What this task involves. Return only the lines from the top of the material through the line marked by "shrub(px, py, rx, ry, D, lab, 70", unaltered.

Data shown.

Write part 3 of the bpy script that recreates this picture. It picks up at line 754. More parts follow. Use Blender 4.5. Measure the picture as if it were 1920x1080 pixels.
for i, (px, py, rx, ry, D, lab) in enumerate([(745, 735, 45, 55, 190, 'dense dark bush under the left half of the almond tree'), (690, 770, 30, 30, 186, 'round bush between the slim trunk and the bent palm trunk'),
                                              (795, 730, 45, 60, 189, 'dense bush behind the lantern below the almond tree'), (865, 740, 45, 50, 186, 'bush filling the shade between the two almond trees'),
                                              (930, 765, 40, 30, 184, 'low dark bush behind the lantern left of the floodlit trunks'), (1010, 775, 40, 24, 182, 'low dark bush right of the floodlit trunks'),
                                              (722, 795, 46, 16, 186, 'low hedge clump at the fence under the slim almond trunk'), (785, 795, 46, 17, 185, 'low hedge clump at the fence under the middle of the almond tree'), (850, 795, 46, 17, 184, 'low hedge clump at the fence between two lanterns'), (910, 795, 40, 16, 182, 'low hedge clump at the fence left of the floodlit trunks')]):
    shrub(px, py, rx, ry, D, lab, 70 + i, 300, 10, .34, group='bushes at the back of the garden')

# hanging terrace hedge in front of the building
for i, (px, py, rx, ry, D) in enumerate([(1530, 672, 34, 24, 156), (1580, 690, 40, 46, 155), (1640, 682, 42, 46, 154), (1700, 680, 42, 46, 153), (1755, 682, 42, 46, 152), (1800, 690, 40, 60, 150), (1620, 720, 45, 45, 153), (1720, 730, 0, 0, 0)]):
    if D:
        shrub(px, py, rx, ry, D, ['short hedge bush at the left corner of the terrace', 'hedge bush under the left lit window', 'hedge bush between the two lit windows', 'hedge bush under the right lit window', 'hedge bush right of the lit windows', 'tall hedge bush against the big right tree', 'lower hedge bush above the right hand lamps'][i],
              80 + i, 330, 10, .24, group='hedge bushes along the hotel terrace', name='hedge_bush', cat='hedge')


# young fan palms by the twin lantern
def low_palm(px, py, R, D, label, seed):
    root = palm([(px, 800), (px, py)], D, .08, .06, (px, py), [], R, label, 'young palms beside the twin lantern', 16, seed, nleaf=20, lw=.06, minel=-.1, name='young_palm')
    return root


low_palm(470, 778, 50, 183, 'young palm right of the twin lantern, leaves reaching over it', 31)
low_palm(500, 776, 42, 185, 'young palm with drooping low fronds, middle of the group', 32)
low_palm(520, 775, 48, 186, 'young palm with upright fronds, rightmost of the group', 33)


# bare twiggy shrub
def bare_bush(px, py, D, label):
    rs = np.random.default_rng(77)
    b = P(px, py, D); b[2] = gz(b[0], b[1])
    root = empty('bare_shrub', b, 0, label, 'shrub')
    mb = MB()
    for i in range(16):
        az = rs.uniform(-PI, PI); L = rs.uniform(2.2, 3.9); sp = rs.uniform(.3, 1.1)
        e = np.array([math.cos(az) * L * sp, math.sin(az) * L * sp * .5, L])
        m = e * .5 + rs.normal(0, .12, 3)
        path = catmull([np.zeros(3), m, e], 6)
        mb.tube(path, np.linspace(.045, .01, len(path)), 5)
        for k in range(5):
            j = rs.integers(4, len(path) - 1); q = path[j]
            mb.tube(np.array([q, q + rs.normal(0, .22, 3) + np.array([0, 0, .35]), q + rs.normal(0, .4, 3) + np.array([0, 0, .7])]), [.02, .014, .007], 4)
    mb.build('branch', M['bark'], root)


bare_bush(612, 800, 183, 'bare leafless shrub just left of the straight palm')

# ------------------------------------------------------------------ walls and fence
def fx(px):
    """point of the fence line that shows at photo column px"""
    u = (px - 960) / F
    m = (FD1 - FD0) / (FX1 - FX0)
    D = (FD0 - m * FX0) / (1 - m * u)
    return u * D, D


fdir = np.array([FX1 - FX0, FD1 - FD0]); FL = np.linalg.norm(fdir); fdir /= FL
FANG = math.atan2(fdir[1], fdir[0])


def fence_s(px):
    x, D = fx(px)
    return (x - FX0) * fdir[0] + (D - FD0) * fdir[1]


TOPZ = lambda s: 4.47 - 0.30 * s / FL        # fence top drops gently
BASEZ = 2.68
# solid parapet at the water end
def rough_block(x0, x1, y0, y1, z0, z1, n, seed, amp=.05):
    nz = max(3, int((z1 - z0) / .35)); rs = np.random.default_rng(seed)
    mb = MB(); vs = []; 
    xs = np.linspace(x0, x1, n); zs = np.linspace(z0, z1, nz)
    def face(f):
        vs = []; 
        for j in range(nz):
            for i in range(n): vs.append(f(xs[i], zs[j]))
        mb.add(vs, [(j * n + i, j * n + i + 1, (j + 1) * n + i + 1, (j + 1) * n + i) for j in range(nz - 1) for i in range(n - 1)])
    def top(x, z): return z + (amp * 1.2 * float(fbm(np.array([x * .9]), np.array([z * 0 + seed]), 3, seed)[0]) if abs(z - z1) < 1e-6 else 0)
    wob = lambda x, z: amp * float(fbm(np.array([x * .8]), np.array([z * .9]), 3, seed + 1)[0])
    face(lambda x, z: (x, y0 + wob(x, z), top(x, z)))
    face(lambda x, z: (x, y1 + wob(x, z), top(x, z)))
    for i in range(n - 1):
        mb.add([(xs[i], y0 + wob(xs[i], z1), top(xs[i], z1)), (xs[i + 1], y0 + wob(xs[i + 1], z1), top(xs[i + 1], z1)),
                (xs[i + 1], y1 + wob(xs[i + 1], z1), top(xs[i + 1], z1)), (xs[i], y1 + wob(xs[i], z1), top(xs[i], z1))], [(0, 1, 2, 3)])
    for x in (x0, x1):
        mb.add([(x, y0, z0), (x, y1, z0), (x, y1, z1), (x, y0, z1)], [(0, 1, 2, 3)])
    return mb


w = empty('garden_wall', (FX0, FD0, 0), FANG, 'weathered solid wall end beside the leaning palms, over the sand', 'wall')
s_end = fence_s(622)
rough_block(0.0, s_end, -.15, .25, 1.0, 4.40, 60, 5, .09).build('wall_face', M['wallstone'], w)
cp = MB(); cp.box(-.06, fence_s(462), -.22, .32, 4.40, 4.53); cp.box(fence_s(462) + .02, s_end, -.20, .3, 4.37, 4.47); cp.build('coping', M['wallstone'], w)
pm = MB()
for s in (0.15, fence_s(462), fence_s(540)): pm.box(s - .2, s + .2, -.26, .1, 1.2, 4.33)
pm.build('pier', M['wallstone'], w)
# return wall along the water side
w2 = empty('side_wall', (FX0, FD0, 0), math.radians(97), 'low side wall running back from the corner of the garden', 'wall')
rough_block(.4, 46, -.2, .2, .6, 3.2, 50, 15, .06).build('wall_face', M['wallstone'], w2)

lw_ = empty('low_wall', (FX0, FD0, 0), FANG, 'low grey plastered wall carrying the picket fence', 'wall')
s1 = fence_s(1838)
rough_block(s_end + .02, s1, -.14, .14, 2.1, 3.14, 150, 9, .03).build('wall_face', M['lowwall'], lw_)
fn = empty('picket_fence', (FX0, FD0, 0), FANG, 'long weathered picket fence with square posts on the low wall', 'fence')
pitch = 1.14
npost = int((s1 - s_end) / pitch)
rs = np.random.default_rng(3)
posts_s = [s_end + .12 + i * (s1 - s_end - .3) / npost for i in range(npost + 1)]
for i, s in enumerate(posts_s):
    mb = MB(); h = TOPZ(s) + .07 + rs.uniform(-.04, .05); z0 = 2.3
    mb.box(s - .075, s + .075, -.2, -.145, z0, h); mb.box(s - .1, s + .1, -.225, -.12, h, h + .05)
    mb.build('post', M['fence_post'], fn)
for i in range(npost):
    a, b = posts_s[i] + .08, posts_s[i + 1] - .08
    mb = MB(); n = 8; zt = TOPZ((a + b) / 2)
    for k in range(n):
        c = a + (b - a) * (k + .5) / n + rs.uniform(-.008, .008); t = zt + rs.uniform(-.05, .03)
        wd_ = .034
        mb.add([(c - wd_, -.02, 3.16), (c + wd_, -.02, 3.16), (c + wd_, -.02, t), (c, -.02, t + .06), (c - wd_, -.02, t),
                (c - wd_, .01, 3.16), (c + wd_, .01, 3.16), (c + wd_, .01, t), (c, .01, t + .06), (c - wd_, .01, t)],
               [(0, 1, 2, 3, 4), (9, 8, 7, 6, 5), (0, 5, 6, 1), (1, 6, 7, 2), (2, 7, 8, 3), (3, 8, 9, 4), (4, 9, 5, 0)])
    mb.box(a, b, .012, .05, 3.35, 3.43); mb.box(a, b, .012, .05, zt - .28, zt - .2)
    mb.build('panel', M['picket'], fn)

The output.
Write part 3 of the bpy script that recreates this picture. It picks up at line 754. More parts follow. Use Blender 4.5. Measure the picture as if it were 1920x1080 pixels.
for i, (px, py, rx, ry, D, lab) in enumerate([(745, 735, 45, 55, 190, 'dense dark bush under the left half of the almond tree'), (690, 770, 30, 30, 186, 'round bush between the slim trunk and the bent palm trunk'),
                                              (795, 730, 45, 60, 189, 'dense bush behind the lantern below the almond tree'), (865, 740, 45, 50, 186, 'bush filling the shade between the two almond trees'),
                                              (930, 765, 40, 30, 184, 'low dark bush behind the lantern left of the floodlit trunks'), (1010, 775, 40, 24, 182, 'low dark bush right of the floodlit trunks'),
                                              (722, 795, 46, 16, 186, 'low hedge clump at the fence under the slim almond trunk'), (785, 795, 46, 17, 185, 'low hedge clump at the fence under the middle of the almond tree'), (850, 795, 46, 17, 184, 'low hedge clump at the fence between two lanterns'), (910, 795, 40, 16, 182, 'low hedge clump at the fence left of the floodlit trunks')]):
    shrub(px, py, rx, ry, D, lab, 70 + i, 300, 10, .34, group='bushes at the back of the garden')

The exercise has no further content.